The N900 will be Nokia’s first and last Maemo 5 smartphone, with the next version due to run the new MeeGo Linux mobile OS created as a joint venture between Nokia and Intel.
It’s a case of “hello, goodbye” for Nokia’s N900 smartphone, which will make its Australian debut tomorrow at Nokia’s first developer conference in Sydney.The smartphone’s launch at the Forum Nokia Developer Conference – a free event where content providers and developers can swot up on mobile applications and services aimed at the Nokia platform – will precede its actual on-sale availability in early April, although the local price has still not been announced.

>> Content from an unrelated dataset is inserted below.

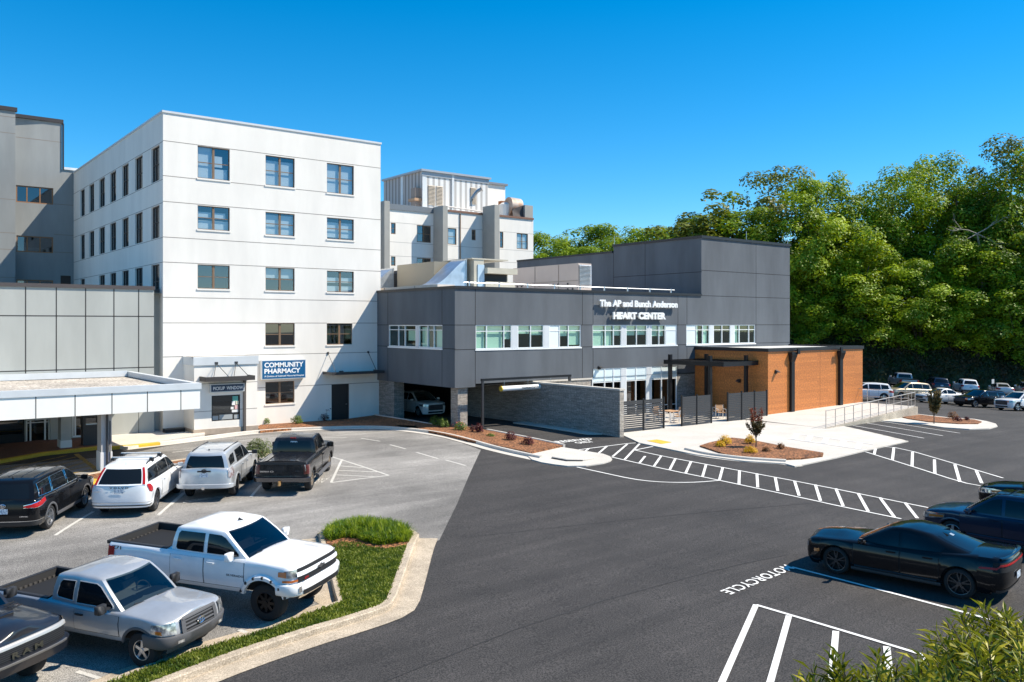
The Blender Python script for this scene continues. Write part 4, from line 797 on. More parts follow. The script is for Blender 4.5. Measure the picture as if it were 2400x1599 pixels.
# tables and chairs
m_teak = M('tan_slat_wood', (.50,.30,.16), .6, var=.15, vs=4); m_leg = M('white_chair_metal', (.75,.76,.77), .4, .2)
def make_table(u_, v_, label):
    z = gz(u_, v_)+.03; o = thing('patio_table', (u_, v_, z), label, 'table')
    mb = MB(); mb.box(-.45,.45,-.45,.45,.70,.74); mb.build('table_top', m_teak, o, local=True)
    for sx in (-1,1):
        for sy in (-1,1): mb = MB(); mb.box(sx*.4-.025, sx*.4+.025, sy*.4-.025, sy*.4+.025, 0, .70); mb.build('leg', m_leg, o, local=True)
    return o
def make_chair(u_, v_, rz, label, z=None):
    z = gz(u_, v_)+.03; o = thing('patio_chair', (u_, v_, z), label, 'chair', 'patio chairs', rz)
    mb = MB(); mb.box(-.25,.25,-.24,.24,.42,.46); mb.build('seat', m_teak, o, local=True)
    mb = MB(); mb.prism([(-.25,.22,.52),(.25,.22,.52),(.25,.25,.52),(-.25,.25,.52)], (0,0,.36), 0, [(-.25,.32,.88),(.25,.32,.88),(.25,.35,.88),(-.25,.35,.88)]); mb.build('backrest', m_teak, o, local=True)
    for sx in (-1,1):
        for y in (-.22,.24):
            mb = MB(); mb.bar((sx*.26,y,0), (sx*.26,y,.66 if y<0 else .46), .03); mb.build('leg', m_leg, o, local=True)
        mb = MB(); mb.bar((sx*.26,-.24,.66), (sx*.26,.3,.68), .04,.025); mb.bar((sx*.26,.24,.44), (sx*.26,.34,.88), .03); mb.build('armrest', m_leg, o, local=True)
    return o
p = onv(1571,0,37.4); make_table(p[0], 37.4, 'square tan topped patio table in the gap beside the first screen')
make_chair(p[0]-.1, 36.55, math.pi, 'patio chair on the near side of the tan table'); make_chair(p[0]+.95, 37.5, -math.pi/2, 'patio chair on the right side of the tan table'); make_chair(p[0]+.1, 38.4, 0, 'patio chair on the far side of the tan table'); make_chair(p[0]-.85, 37.6, math.pi/2, 'patio chair on the left side of the tan table')
p = onv(1690,0,36.6); make_chair(p[0], 36.6, -.5, 'lone patio chair turned away in the gap before the last screen'); p = onv(1682,0,37.6); make_chair(p[0], 37.6, 2.6, 'patio chair farther back in the gap before the last screen')
# clearance bar
cb0 = G(1131,1007); cb = thing('clearance_bar', cb0, 'black height clearance frame with white pipe hung over the driveway', 'clearance bar')
vc = cb0.y; uE = onv(1335,0,vc)[0]; zE = onv(1335,880,vc)[1]; zE2 = onv(1131,889,vc)[1]
zE = (zE+zE2)/2
mb = MB(); mb.box(cb0.x-.06, cb0.x+.06, vc-.06, vc+.06, cb0.z, zE-.1); mb.box(cb0.x-.15, cb0.x+.15, vc-.15, vc+.15, cb0.z-.1, cb0.z+.12); mb.build('post', m_dgrey, cb)
mb = MB(); mb.box(uE-.07, uE+.07, vc-.07, vc+.07, 2.7, zE-.1); mb.build('post', m_dgrey, cb)
mb = MB(); mb.box(cb0.x-.1, uE+.1, vc-.07, vc+.07, zE-.1, zE+.04); mb.build('beam', m_black, cb)
pa0 = onv(1174,0,vc)[0]; pa1 = onv(1298,0,vc)[0]; zp = (onv(1174,914,vc)[1]+onv(1298,902,vc)[1])/2
mb = MB(); mb.tube([(pa0, vc, zp), (pa1, vc, zp)], .16, 14, 0); mb.tube([(pa0-.02, vc, zp), (pa0+.06, vc, zp)], .165, 14, 1); mb.tube([(pa1-.06, vc, zp), (pa1+.02, vc, zp)], .165, 14, 1); pp = mb.build('hanging_pipe', [M('white_pvc', (.82,.82,.80), .35), M('yellow_band', (.75,.5,.05), .5)], cb, smooth=50)
mb = MB(); xm = (pa0+pa1)/2; text_to(mb, "CLEARANCE 8' 3\"", lambda a, b, d: (xm-.62+1.3*a, vc-.168, zp-.06+.13*b), .02); mb.build('lettering', m_black, pp)
for f in (.06,.5,.94): mb = MB(); x = pa0+(pa1-pa0)*f; mb.tube([(x, vc, zp+.14), (x, vc, zE-.1)], .012, 5); mb.build('hanger', m_galv, cb)
# ------------------------------------------------------------------ ramp and railings
rA = G(1932,1006); rB = atF(2144,953,62.6); e1 = Vector((rB.x, 35.4, rB.z+.02)); e0 = Vector((rA.x, 35.4, rA.z+.1))
rp = thing('ramp', rA, 'pale concrete ramp with side wall rising beside the wood pavilion', 'ramp')
mb = MB(); A0 = Vector((rA.x, rA.y, rA.z+.06)); T = [A0, rB, Vector((rB.x, 41, rB.z)), e0+Vector((0,0,0))]
mb.add([A0, rB, Vector((rB.x, VP+5, rB.z)), Vector((P1, VP+5, rB.z)), Vector((P1, VP-.01, rB.z-.05)), Vector((rA.x, VP-.01, rA.z+.12))], [(0,1,2,3,4,5)]); mb.build('walkway', m_conc, rp)
mb = MB(); d = (rB-A0); nrm = Vector((d.y, -d.x, 0)).normalized()*.22
mb.prism([A0+nrm-Vector((0,0,1.2)), rB+nrm-Vector((0,0,1.8)), rB+nrm, A0+nrm], -nrm+Vector((0,0,0))); mb.prism([rB+Vector((.02,0,-1.9)), Vector((rB.x+.02, VP+5, rB.z-1.9)), Vector((rB.x+.02, VP+5, rB.z)), rB+Vector((.02,0,0))], (.2,0,0)); mb.build('side_wall', ground_mat('aged_concrete', (.36,.32,.25), (.52,.47,.39), .2, 1.2, None, 20., grain=.25), rp)
m_rail = M('pale_rail_metal', (.50,.46,.41), .45, .5)
def railing(label, a, b, n, h=1.07, mids=(.55,.12)):
    o = thing('railing', a, label, 'railing'); ps = [a.lerp(b, k/(n-1)) for k in range(n)]; up = Vector((0,0,1))
    for p in ps: mb = MB(); mb.tube([p-up*.06, p+up*(h-.031)], .024, 6); mb.build('post', m_rail, o)
    mb = MB(); mb.tube([a+up*h, b+up*h], .03, 6); mb.build('top_rail', m_rail, o)
    for f in mids: mb = MB(); mb.tube([a+up*h*f, b+up*h*f], .016, 5); mb.build('mid_rail', m_rail, o)
off = nrm*.45
railing('metal railing along the outer edge of the concrete ramp', A0+off, A0+off+(d*.985), 12); railing('metal railing across the far end of the ramp by the parked cars', rB+Vector((-.1,.2,0)), Vector((rB.x-.1, VP+4.5, rB.z)), 6, mids=(.5,))
# ------------------------------------------------------------------ rear white block
VR = 78.5; rb0 = onv(885,0,VR)[0]; rb1 = onv(1250,0,VR)[0]; ZR = onv(914.7,481,VR)[1]; S3 = .2041
def R3(x): return 880+x*S3
def Y3(y): return 380+y*S3
rbk = thing('rear_block', (rb0, VR, 0), 'rear white hospital block with grey pilasters seen behind the roof plant', 'building')
wn = [(178,232,697,825),(475,637,722,918),(830,930,755,945),(1105,1152,775,897),(1428,1468,800,985),(1622,1750,815,997),(178,230,1083,1190),(475,637,1098,1290)]
rh = [vh(R3(a), R3(b), Y3(y0), Y3(y1), VR) for a, b, y0, y1 in wn]
mb = MB(); wall(mb, 'v', VR, rb0-4, rb1, -2, ZR, rh, .12, 0, 2); mb.quad((rb1, VR, -2), (rb1, VR+20, -2), (rb1, VR+20, ZR), (rb1, VR, ZR)); mb.quad((rb0-4,VR,ZR-.2),(rb1,VR,ZR-.2),(rb1,VR+20,ZR-.2),(rb0-4,VR+20,ZR-.2))
for y in (690,915,1075): 
    z = onv(R3(170), Y3(y), VR)[1]
    segs = [(rb0-4, rb1)]
    for h in rh:
        if h[2]-.02 < z < h[3]+.02: segs = [s for a, b in segs for s in ((a, min(b, h[0])), (max(a, h[1]), b)) if s[1]-s[0] > .05]
    for a, b in segs: hj(mb, 'v', VR, a, b, z, .05)
mb.build('wall', [m_white, M('pale_joint', (.45,.43,.4), .9), m_room], rbk)
mb = MB(); mb.box(rb0-4, onv(R3(705),0,VR)[0], VR-.12, VR+.3, ZR-.45, ZR+.15, 0); mb.box(onv(R3(830),0,VR)[0], rb1, VR-.12, VR+.3, ZR-.1, ZR+.12, 1); mb.build('roof_coping', [M('slate_coping', (.16,.18,.2), .5), M('rust_coping', (.20,.10,.065), .6)], rbk)
for h, k in zip(rh, (0,1,2,0,0,2,0,1)): window(rbk, 'v', *h, VR, .12, (.5,) if h[1]-h[0] > 1.2 else (), (.5,), .09, m_bronze, m_gl, [(0,1,0,.95)] if k == 2 else None)
m_pil = M('grey_pilaster', (.34,.335,.31), .9, var=.06, vs=.6)
for (xa, xb, dp, yt) in ((58,165,1.3,450),(705,830,2.0,505),(1285,1425,2.4,495)):
    vv = VR-dp; 
    ul = onv(R3(xb if 0 else {58:103,705:775,1285:1368}[xa]),0,vv)[0]; ur = onv(R3(xb),0,vv)[0]; z = onv(R3(xb), Y3(yt), vv)[1]
    mb = MB(); mb.box(ul, ur, vv, VR-.13, -2, z); mb.build('pilaster', m_pil, rbk)
mb = MB(); x = onv(R3(970),0,VR)[0]; mb.tube([(x, VR-.07, 0), (x, VR-.07, ZR-.2)], .07, 6); mb.build('downspout', m_bronze, rbk)
xr = onv(R3(1785),0,VR)[0]; zr2 = onv(R3(1785), Y3(500), VR)[1]
mb = MB(); mb.box(xr-.9, rb1-.05, VR+.01, VR+.35, ZR+.13, zr2); mb.build('parapet_pier', m_pil, rbk)
mb = MB(); xa = onv(R3(1600),0,VR)[0]; mb.add([(xa, VR+.3, ZR+.13), (xr-.9, VR+.3, ZR+.13), (xr-.9, VR+.3, zr2), (xa+.3, VR+.5, zr2-.5), (xa, VR+.5, ZR+.9)], [(0,1,2,3,4)]); mb.build('parapet_screen', M('dark_mesh_screen', (.06,.05,.05), .7, col2=(.5,.47,.45), vs=.6, lo=.5, hi=.52), rbk)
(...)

The N900 partners a 3.5 inch resistive touchscreen panel with a slide-out QWERTY keypad. The meaty powerplant is an ARM Cortex-A8 processor with OpenGL ES 2.0 graphics acceleration, 32GB of storage and full support for Adobe Flash and AJAX.
For such a serve of on-the-go goodness, the N900 also represents the first and last outing for Nokia’s Linux-based Maemo 5 OS.
During last month’s Mobile World Congress in Barcelona, Nokia announced it had scrapped Maemo and would merge the OS with Intel’s Moblin operating system to create a single open-source OS named MeeGo.
An initial MeeGo 1.0 release is due by mid-year, after which Nokia will ship its first MeeGo products. Nokia mobile phones supremo Kai Oistamo described the N900 as “the direction we see for the MeeGo platform on Nokia devices”, saying that “the wave after the N900 is the Meego wave”.